Si tuviera que decidir si debemos tener un gobierno sin periódicos o periódicos sin gobierno, no dudaría en preferir lo segundo, opinaba Thomas Jefferson. Dos siglos después, el dilema se ha resuelto solo: parece que podemos prescindir de ambos y seguir vivos, de hecho, quizá más vivos. A la vista de las dos portadas de sendos medios de referencia en la comunicación impresa en éste país, la reacción imediata de cualquier inteligente lector de ella -alguno quedará- y que quiera formar su opinión en base a las respetables opiniones de otros, debería ser inmediata: dejar de autointoxicarse con las directrices de las entidades financieras que manejan esos medios (y la mayoría de la prensa) buscando alternativas independientes y que la actual tecnología permite (y que también todavía, el poder permite).
Esta degradación de los medios de comunicación tradicionales -de la prensa, en concreto- como formadores de opinión va ligada en nuestro país directamente al Régimen del 78 y al bipartidismo, como puede deducirse -sin traducción, directamente- de lo expuesto no sólo en la portada, sino en los editoriales que últimamente pueden leerse en los medios mencionados (y prácticamente en el resto, con alguna leve matización coyuntural, regional o tradicional); la prensa es uno más de los pesebres financiados por una corrupción sistémica instaurada por éste bipartidismo, cómo ya ocurrió con el de la Restauración.
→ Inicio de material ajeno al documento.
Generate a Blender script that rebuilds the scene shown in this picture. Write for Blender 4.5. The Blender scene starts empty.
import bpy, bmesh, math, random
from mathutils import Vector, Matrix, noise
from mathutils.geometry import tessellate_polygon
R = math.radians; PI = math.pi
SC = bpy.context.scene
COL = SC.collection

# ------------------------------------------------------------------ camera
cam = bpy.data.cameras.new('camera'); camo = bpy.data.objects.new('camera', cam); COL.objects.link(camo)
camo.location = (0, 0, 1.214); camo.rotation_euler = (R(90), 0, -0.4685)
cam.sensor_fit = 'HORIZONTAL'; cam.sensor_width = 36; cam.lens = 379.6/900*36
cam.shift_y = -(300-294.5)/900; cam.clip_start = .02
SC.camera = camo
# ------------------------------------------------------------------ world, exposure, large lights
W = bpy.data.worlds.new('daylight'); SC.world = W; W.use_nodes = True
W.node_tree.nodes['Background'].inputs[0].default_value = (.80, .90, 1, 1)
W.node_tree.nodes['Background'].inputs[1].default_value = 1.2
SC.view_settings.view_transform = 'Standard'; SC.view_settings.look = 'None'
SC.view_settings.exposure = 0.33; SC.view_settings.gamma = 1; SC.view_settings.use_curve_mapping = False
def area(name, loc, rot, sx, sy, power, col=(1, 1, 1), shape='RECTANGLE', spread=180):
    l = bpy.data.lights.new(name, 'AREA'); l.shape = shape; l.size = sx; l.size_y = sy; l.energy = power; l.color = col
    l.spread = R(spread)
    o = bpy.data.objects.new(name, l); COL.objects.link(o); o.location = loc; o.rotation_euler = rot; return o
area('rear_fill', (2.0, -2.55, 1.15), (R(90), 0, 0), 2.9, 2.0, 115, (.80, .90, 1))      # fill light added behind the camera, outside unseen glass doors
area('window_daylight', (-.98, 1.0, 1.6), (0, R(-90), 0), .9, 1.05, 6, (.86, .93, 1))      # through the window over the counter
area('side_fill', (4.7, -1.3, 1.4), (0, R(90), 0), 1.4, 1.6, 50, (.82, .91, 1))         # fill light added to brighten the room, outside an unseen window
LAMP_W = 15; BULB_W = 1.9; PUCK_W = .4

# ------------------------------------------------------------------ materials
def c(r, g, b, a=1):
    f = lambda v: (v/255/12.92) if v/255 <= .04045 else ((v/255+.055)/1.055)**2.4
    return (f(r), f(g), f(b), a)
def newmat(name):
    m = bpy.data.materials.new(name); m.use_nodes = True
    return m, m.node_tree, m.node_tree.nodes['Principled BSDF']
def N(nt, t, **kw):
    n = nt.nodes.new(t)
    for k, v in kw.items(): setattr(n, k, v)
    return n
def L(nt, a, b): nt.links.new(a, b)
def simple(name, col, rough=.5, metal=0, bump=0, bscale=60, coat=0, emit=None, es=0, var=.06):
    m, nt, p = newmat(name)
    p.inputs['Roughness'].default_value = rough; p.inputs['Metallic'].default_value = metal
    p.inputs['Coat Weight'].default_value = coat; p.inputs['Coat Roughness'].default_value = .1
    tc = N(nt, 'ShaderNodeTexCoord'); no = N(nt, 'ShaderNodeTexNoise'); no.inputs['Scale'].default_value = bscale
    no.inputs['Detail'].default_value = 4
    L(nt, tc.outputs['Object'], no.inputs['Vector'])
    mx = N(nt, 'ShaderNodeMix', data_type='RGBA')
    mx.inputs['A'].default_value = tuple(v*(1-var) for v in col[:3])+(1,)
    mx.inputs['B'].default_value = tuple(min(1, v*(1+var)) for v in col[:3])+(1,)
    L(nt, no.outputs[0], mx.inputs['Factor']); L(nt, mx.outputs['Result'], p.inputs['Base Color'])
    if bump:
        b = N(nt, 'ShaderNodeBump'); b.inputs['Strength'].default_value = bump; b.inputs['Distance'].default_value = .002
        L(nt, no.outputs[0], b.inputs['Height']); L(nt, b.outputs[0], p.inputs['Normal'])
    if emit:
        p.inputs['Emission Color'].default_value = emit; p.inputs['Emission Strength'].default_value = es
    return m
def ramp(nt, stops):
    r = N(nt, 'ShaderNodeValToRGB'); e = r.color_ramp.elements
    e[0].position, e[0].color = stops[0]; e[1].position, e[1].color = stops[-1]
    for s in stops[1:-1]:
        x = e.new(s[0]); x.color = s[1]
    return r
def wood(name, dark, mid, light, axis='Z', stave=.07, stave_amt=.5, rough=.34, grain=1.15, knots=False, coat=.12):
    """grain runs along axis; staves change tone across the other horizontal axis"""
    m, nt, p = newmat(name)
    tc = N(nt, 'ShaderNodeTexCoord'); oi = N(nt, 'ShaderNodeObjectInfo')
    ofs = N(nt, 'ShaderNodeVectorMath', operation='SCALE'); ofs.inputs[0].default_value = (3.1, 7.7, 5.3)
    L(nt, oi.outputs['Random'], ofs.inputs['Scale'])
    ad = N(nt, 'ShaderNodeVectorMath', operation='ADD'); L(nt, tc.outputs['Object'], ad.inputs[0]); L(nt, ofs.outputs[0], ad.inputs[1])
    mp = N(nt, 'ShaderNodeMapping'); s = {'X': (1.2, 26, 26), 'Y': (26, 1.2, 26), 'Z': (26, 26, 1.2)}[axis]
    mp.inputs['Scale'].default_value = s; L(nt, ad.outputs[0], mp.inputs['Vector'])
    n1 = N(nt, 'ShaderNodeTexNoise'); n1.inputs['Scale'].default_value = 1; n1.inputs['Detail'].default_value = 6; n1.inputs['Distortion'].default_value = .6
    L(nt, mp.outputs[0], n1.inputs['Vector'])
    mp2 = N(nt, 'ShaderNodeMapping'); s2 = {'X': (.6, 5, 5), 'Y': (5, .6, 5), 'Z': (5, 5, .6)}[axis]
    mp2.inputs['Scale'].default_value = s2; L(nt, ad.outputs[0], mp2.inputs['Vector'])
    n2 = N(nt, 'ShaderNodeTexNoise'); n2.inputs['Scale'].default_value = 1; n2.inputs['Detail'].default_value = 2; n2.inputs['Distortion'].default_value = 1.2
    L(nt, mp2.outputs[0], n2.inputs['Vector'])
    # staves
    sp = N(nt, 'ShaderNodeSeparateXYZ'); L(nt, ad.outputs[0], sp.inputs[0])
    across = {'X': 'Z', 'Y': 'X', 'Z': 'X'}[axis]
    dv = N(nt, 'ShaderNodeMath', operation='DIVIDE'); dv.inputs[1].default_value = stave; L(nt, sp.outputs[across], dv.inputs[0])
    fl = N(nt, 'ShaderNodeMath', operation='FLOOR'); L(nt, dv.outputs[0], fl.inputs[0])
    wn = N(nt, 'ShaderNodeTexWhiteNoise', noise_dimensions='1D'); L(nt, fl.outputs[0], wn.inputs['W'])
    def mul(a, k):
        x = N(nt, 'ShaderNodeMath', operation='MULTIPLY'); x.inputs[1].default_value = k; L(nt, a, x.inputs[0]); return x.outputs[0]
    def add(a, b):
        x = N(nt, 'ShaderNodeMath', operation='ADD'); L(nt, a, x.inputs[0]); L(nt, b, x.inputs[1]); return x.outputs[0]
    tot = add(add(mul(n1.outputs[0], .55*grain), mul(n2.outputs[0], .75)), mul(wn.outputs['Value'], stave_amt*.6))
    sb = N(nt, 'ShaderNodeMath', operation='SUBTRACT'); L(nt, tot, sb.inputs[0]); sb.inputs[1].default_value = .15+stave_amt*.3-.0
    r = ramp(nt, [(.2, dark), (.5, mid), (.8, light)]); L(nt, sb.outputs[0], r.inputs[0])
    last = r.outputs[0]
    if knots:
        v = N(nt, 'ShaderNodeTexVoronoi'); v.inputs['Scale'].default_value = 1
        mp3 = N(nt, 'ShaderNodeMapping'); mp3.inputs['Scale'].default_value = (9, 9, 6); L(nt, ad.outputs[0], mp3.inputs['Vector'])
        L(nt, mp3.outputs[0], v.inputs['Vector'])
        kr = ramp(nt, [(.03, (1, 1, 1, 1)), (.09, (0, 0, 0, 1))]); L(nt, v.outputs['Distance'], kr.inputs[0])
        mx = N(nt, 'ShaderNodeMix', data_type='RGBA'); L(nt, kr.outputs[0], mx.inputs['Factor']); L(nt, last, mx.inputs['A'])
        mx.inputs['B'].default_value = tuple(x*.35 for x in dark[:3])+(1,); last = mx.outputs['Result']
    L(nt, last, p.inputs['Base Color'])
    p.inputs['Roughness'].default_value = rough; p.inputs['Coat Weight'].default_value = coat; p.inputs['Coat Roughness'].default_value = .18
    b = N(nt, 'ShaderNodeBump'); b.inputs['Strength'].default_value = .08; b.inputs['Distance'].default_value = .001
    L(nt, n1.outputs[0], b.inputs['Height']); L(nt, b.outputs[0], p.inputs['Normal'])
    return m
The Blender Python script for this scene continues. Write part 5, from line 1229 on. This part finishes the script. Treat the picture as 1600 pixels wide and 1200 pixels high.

Esta degradación de los medios tradicionales enlaza también directamente con el problema de la actual intelectualidad en éste país hasta el punto de ser considerado intelectual cualquier persona que escriba -preferentemente libros- sin reparar en que, a menudo, ese no es un criterio de suficiencia -¿es, por ejemplo, Perez-Reverte, académico y todo, un intelectual?- y sin ninguna figura de referencia -como Ortega y Gasset, también por ejemplo- y el papel que intelectuales de altura jugaron en el final de la Restauración.
En resumen, hay que procurar formar la propia opinión basándose en quien utiliza las tradicionales herramientas lógicas y discursivas con rigor, documentación y argumentación y, sobre todo, gozando de la imprescindible independencia. Porque sin la opinión formada de la ciudadanía sobre los asuntos públicos, la democracia no pasa de ser un bonito concepto en el que, realmente, cabe cualquier cosa. Hasta las más antitéticas a la propia democracia.